Bei den Parlamentariern in Bengasi hofft man, dass die Trennungslinie zwischen beiden Kriegsparteien in Sirte gezogen und von Russland oder Ägypten durchgesetzt wird. Dann wäre Libyen erstmal wieder in Ost und West geteilt.
Am Sonntag nachmittag war die Schlacht um Sirte in vollem Gange. Die unter dem Schutz türkischer Drohnen vorrückenden Serradsch-Truppen wurden, so berichten Beteiligte der taz, plötzlich von modernen Mig-29-Kampfjets angegriffen. Im zentrallibyschen Jufra, Haftars wichtigster Luftwaffenbasis weiter südlich in der libyschen Wüste, wurden vor zwei Wochen angeblich bis zu 14 solche russische Kampfjets über Syrien eingeflogen.
Die von Söldnern geflogenen Jets können nach Meinung von Militärexperten nur mit Unterstützung von Experten der russischen Armee eingesetzt werden. Vor Sirte im Meer liegt derweil eine türkische Fregatte, die gegen Haftars Drohnen über Sirte im Einsatz ist.
Sollte Haftar Sirte halten können, entstünde ein Pattsituation: Öl im Osten, staatliche Institutionen im Westen. Sirte ist als Gaddafis Heimatstadt tief mit Misrata verfeindet, dessen Milizen das Gros der Revolutionäre 2011 und auch der regierungstreuen Kämpfer heute stellen.

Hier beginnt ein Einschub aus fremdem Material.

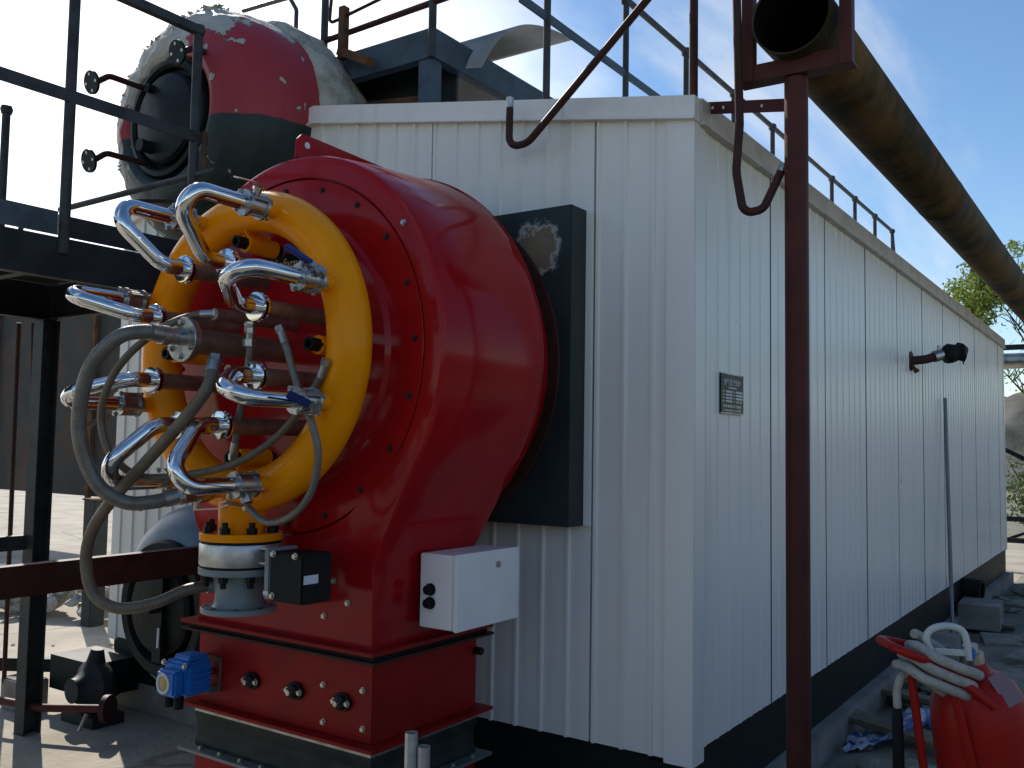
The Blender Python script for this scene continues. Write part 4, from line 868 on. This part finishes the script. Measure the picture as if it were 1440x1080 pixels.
# curved sheet lying over the platform
cs = thing('curved_sheet', (-1.9, 1.5, 3.95), 'pale curved metal cover sheet on the roof platform', 'sheet')
pf = [Vector((0, y, z)) for y, z in ((.64, 3.78), (.70, 3.90), (.80, 4.03), (.93, 4.12), (1.08, 4.175), (1.25, 4.205), (1.44, 4.215))]
pf = [(p.y, p.z) for p in spline(pf, 5)]; n = len(pf); v = []
for k, (y, z) in enumerate(pf): v.append((-2.72, y, max(z, 3.955)))
for k, (y, z) in enumerate(pf): v.append((-1.56+.12*k/n, y, z))
f = [(k, k+1, n+k+1, n+k) for k in range(n-1)]
o = emit('sheet', v, f, M['duct_sheet'], cs, True); so = o.modifiers.new('thickness', 'SOLIDIFY'); so.thickness = .006
# back pipes over the drum
sp_ = thing('vent_pipe', (-2.98, .5, 3.9), 'thin bent vent pipe rising behind the drum top', 'pipe')
tube('pipe', fillet([(-3.6, .6, 4.62), (-3.02, .5, 4.52), (-2.95, .5, 4.42), (-2.95, .5, 4.0)], .05, 6), .014, M['railgrey'], sp_, 10)
cp_ = thing('corner_vent_pipe', (-.03, .07, 3.08), 'dark upright pipe standing on the near roof corner', 'pipe')
b = MB(); b.cyl((-.03, .07, 3.06), (-.03, .07, 4.6), .0185, 14); b.build('pipe', M['oxide_dark'], cp_, 40)
# ================================================================== drain hooks
j1 = thing('drain_hook_pipe', (-.75, -.12, 3.0), 'rusty hooked drain pipe slanting down over the front gable trim', 'drain pipe')
tube('pipe', fillet([(.14, -.12, 3.742), (-.735, -.12, 2.985), (-.835, -.12, 2.985), (-.833, -.12, 3.175)], [.09, .05], 8), .0165, M['oxide_dark'], j1, 14)
b = MB(); b.cyl((-.833, -.12, 3.165), (-.833, -.12, 3.212), .0175, 14); b.build('thread_end', M['zinc'], j1, 40)
b = MB(); b.cyl((-.833, -.12, 3.175), (-.833, -.12, 3.2125), .0148, 12); b.build('bore', M['blackbolt'], j1)
j2 = thing('drain_hook_pipe', (.23, -.08, 2.58), 'dark hooked drain pipe hanging in front of the side wall beside the red post', 'drain pipe')
tube('pipe', fillet([(.231, -.135, 3.60), (.229, -.085, 2.90), (.213, -.08, 2.72), (.235, -.06, 2.555), (.30, -.02, 2.575), (.362, .02, 2.735)], [.15, .2, .06, .05], 6), .0165, M['oxide_dark'], j2, 14)
b = MB(); b.cyl((.357, .017, 2.722), (.368, .024, 2.752), .0175, 14); b.build('thread_end', M['zinc'], j2, 40)
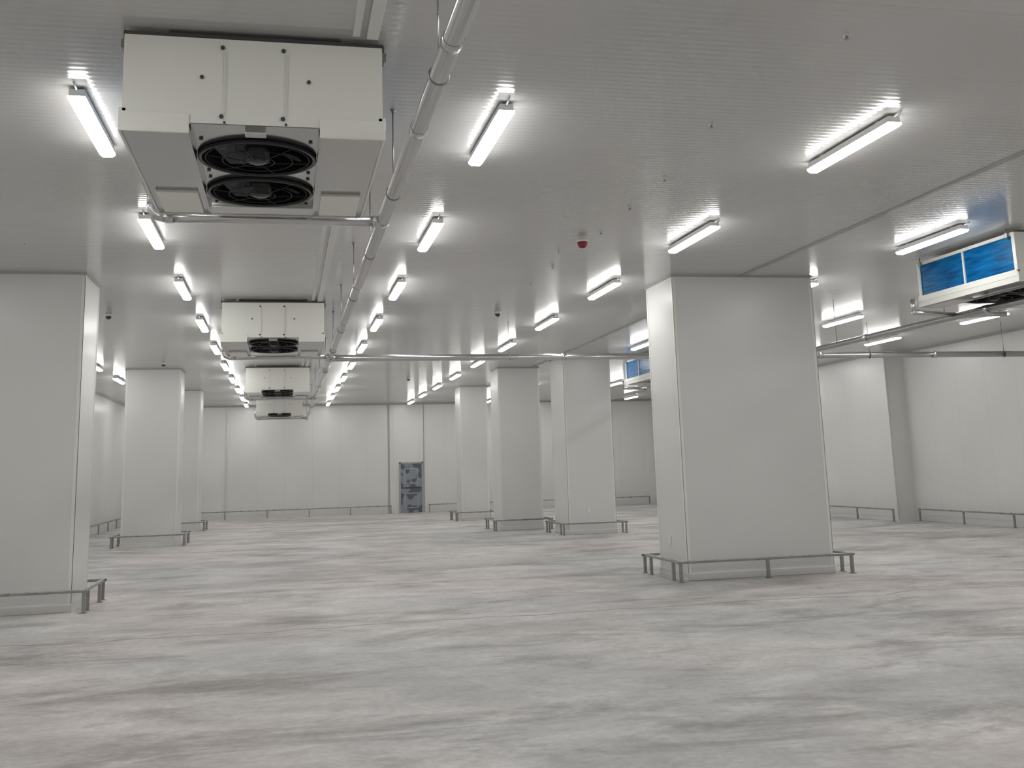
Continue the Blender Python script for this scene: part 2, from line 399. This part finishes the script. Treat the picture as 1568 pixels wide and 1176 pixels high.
for y in (10.2,13.2,16.5): p.cyl((xm,y-.05,zm),(xm,y+.05,zm),.063,M_pipe,24)
for y in (13.95,28.1):
    p.cyl((9.4,y,zm+.06),(xm,y,zm+.03),.04,M_pipe,18); p.cyl((9.4,y,zm+.06),(9.4,y,zm+.26),.04,M_pipe,18); p.sphere((9.4,y,zm+.06),.042,M_pipe)
    p.cyl((11.0,y,zm+.04),(xm,y,zm+.03),.04,M_pipe,18)
p.done('drain_pipe_run')
t=B()
for a,bq in ((-5,6.7),(9.1,17.8),(20.2,28.85),(31.3,39.85)):
    t.box(.52,.60,a,bq,H-.045,H-.001,M_fix,.004); t.box(.425,.475,a,bq,H-.03,H-.001,M_fix,.004)
t.done('cable_trunking')

# ---------------------------------------------------------------- ceiling devices
a=B(); a.cyl((0,0,0),(0,0,-.035),.075,M_fix,28); a.cyl((0,0,-.035),(0,0,-.085),.072,M_red,28,r2=.06); a.sphere((0,0,-.085),.058,M_red,.6)
a.done('fire_alarm_sounder',(3.84,12.88,H))
c=B(); c.cyl((0,0,0),(0,0,-.05),.06,M_fix,24); c.sphere((0,0,-.06),.055,M_dark,1.0); c.torus((0,0,-.05),.056,.008,M_fix)
c0=c.done('dome_camera',(3.94,19.06,H))
for x,y in ((-3.13,19.5),(-3.09,27.9),(3.83,32.9)): inst(c0,(x,y,H))
s_=B(); s_.cyl((0,0,0),(0,0,-.01),.028,M_fix,18); s_.cyl((0,0,-.01),(0,0,-.03),.008,M_grey,10); s_.cyl((0,0,-.03),(0,0,-.035),.017,M_grey,12)
s0=s_.done('sprinkler_head',(3.88,6.23,H))
for x,y in ((3.89,9.92),(3.69,8.2),(3.91,11.13),(-3.2,13.57),(3.95,12.4),(3.7,13.6),(3.9,14.7),(3.9,16.1)): inst(s0,(x,y,H))
k=B(); k.box(-.02,0,-.05,.05,-.07,.07,M_fix,.006); k.box(-.024,-.018,-.03,.03,-.04,.04,M_white,.003); k.done('wall_socket',(6.0,15.95,.55))
k=B(); k.box(-.05,.05,-.02,0,-.07,.07,M_fix,.006); k.box(-.03,.03,-.024,-.018,-.04,.04,M_white,.003); k.done('wall_socket',(7.85,26.8,.6))

# ---------------------------------------------------------------- world + camera
w=bpy.data.worlds.new('World'); scene.world=w; w.use_nodes=True
w.node_tree.nodes['Background'].inputs[0].default_value=(.8,.85,.9,1); w.node_tree.nodes['Background'].inputs[1].default_value=.3
cam=bpy.data.cameras.new('camera'); co=bpy.data.objects.new('camera',cam); scene.collection.objects.link(co)
R=Matrix(((0.9769,-0.0096,-0.2136),(-0.2118,-0.1814,-0.9603),(-0.0295,0.9834,-0.1792)))
mw=R.to_4x4(); mw.translation=(0,0,1.75); co.matrix_world=mw
cam.sensor_fit='HORIZONTAL'; cam.sensor_width=36; cam.lens=1578/1568*36; cam.shift_y=-158/1568; cam.clip_start=.05; cam.clip_end=200
scene.camera=co
scene.view_settings.view_transform='Standard'; scene.view_settings.look='None'; scene.view_settings.exposure=0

Viele Gaddafi-Anhänger aus Sirte saßen nach der Revolution von 2011 in Misrata im Gefängnis. Später nutzten ehemalige Gaddafi-Regierungseliten die Marke „Islamischer Staat“ (IS) für sich, wie zuvor im Irak, und hielten damit die Misratis aus Sirte fern – bis zur erneuten Rückeroberung Sirtes durch die Misrata-Milizen 2016. Vor wenigen Monaten ging die Stadt unblutig an die LNA verloren. Nun tobt der dritte Krieg um Sirte. Vielleicht ist es der wichtigste.